Another Day, Another (Employee PAC) Dollar Misrepresented

October 27, 2021   •  By Tiffany Donnelly   •    •  ,
(Andrea Piacquadio/Pexels)

Welcome to another absurd yet completely predictable installment of misusing disclosure data.

Thanks to compulsory disclosure laws, citizens who contribute to candidates or political organizations are forced to have their name, address, and employer made publicly available in a government database. These laws are often justified as necessary to inform the public, but studies show they fail to achieve even this basic goal. Instead, information about contributors is often misunderstood or manipulated by actors with self-serving motives, leading to more confusion.

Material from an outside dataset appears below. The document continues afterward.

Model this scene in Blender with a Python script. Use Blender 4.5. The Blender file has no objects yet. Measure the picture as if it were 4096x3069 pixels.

Knowing who spent what doesn’t tell you why they spent it, but some activists and members of the media love pretending to have it all figured out. Recently, a video game developer was targeted and harassed into early retirement for his political contributions, which were twisted to unfairly infer that he had anti-LGBTQ views. Our elected representatives join in the fun, too. Congressman Tom Suozzi had the bright idea to use the FEC database to create an enemies list of New Yorkers who gave to candidates opposing his pet issue, singling out donors for views they do not necessarily hold. (How many people really donated to candidates based on their position on the SALT cap?)

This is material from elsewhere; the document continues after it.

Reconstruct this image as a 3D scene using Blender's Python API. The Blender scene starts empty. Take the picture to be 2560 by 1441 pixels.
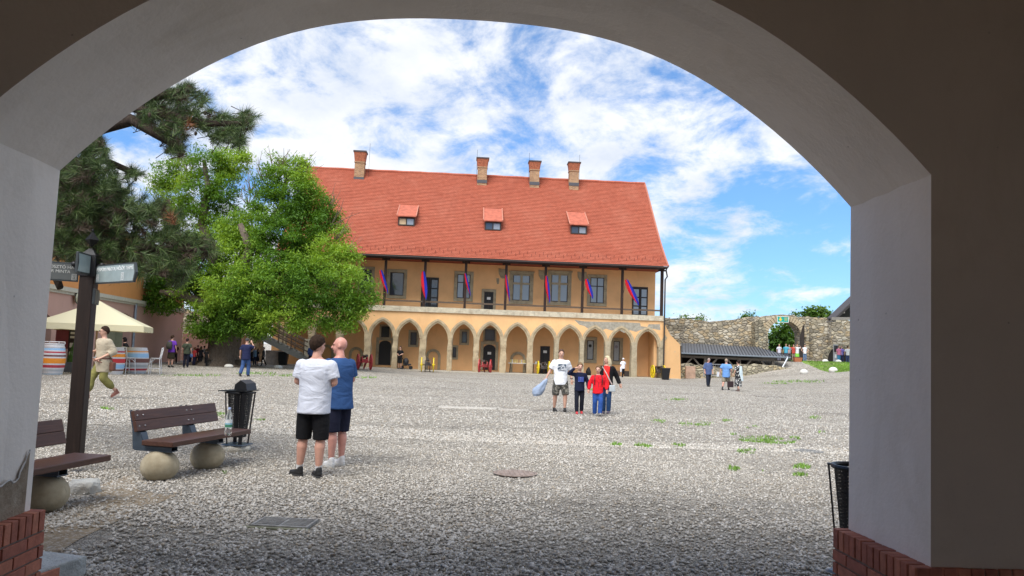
import bpy, bmesh, math, random
import numpy as np
from mathutils import Vector, Matrix, noise
random.seed(7); rng = np.random.default_rng(7)
C = bpy.context.scene.collection
SC = bpy.context.scene
R = math.radians
PI = math.pi
# ---------------------------------------------------------------- camera
FPX, CAMH, PITCH, ROLL = 1900.0, 1.65, math.atan(159.5/1900.0), math.atan(0.035)
_f = Vector((0, math.cos(PITCH), math.sin(PITCH)))
_r0 = Vector((1, 0, 0)); _u0 = Vector((0, -math.sin(PITCH), math.cos(PITCH)))
_R = _r0*math.cos(ROLL) + _u0*math.sin(ROLL)
_U = -_r0*math.sin(ROLL) + _u0*math.cos(ROLL)
CAM = Vector((0, 0, CAMH))
cd = bpy.data.cameras.new('camera'); cam = bpy.data.objects.new('camera', cd); C.objects.link(cam)
cd.sensor_width = 36; cd.lens = FPX/2560*36; cd.clip_start = .05; cd.clip_end = 6000
m = Matrix.Identity(4)
for i in range(3):
    m[i][0] = _R[i]; m[i][1] = _U[i]; m[i][2] = -_f[i]; m[i][3] = CAM[i]
cam.matrix_world = m
SC.camera = cam
# ---------------------------------------------------------------- light
SUN_EL, SUN_AZ = R(56), R(205)        # azimuth measured from +Y clockwise
sd = Vector((math.sin(SUN_AZ)*math.cos(SUN_EL), math.cos(SUN_AZ)*math.cos(SUN_EL), math.sin(SUN_EL)))
sl = bpy.data.lights.new('sun', 'SUN'); sl.energy = 2.8; sl.angle = R(45); sl.color = (1, .95, .87)
so = bpy.data.objects.new('sun', sl); C.objects.link(so)
so.rotation_euler = sd.to_track_quat('Z', 'Y').to_euler(); so.location = (0, 0, 60)
SC.view_settings.view_transform = 'Standard'; SC.view_settings.look = 'None'
SC.view_settings.gamma = 1; SC.view_settings.use_curve_mapping = False
SC.view_settings.exposure = 0.82
W = bpy.data.worlds.new('World'); SC.world = W; W.use_nodes = True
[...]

This time, it’s the media outlet Axios misusing data and misleading the public, writing:

Dallas-based AT&T is taking heat for the company’s contributions to the conservative politicians who passed Texas’ unpopular abortion bill…

The corporation is one of the top donors to the sponsors of Texas’ abortion ban. Since 2018, the company has donated $301,000 to the bill’s sponsors, according to popular.info

Here, Axios – and especially the activist outfit popular.info – conflates employee contributions to AT&T’s PAC with direct corporate to candidate contributions, which are illegal in Texas. AT&T’s state employee PAC is funded by voluntary contributions from its employees, not the AT&T corporate treasury. And since the company cannot give money to its PAC, the corporation did not contribute to state legislators.

Beyond this glaring error, the report also subtly reinforces the false narrative that the contributions were based on a candidate’s support for Senate Bill 8. Although Axios may only be reporting claims made by another outlet, choosing to highlight cherry-picked data from an activist website bolsters out of context claims and will confuse the average reader. The most important information is tacked on near the end of the article:

“We have never taken a position on the issue of abortion, and the Texas legislation was no exception,” an AT&T spokesperson told Axios. “We did not endorse nor support passage of Senate Bill 8 in the Texas legislature. Our employee political action committees have never based contribution decisions on a legislator’s positions on the issue of abortion, and employee PAC contributions to Texas legislators went to both opponents and supporters of Senate Bill 8.”

AT&T provides a perfectly clear explanation, yet Axios relegates its strong defense as a minor point rather than a reason to debunk the original claim.

Members of the media should know better. But because citizens generally don’t care to look up disclosure data on their own, whatever yarn activists and outlets want to spin can easily turn into a popular narrative. It’s a story we see too often. Unfortunately, this won’t be the last time readers are misled.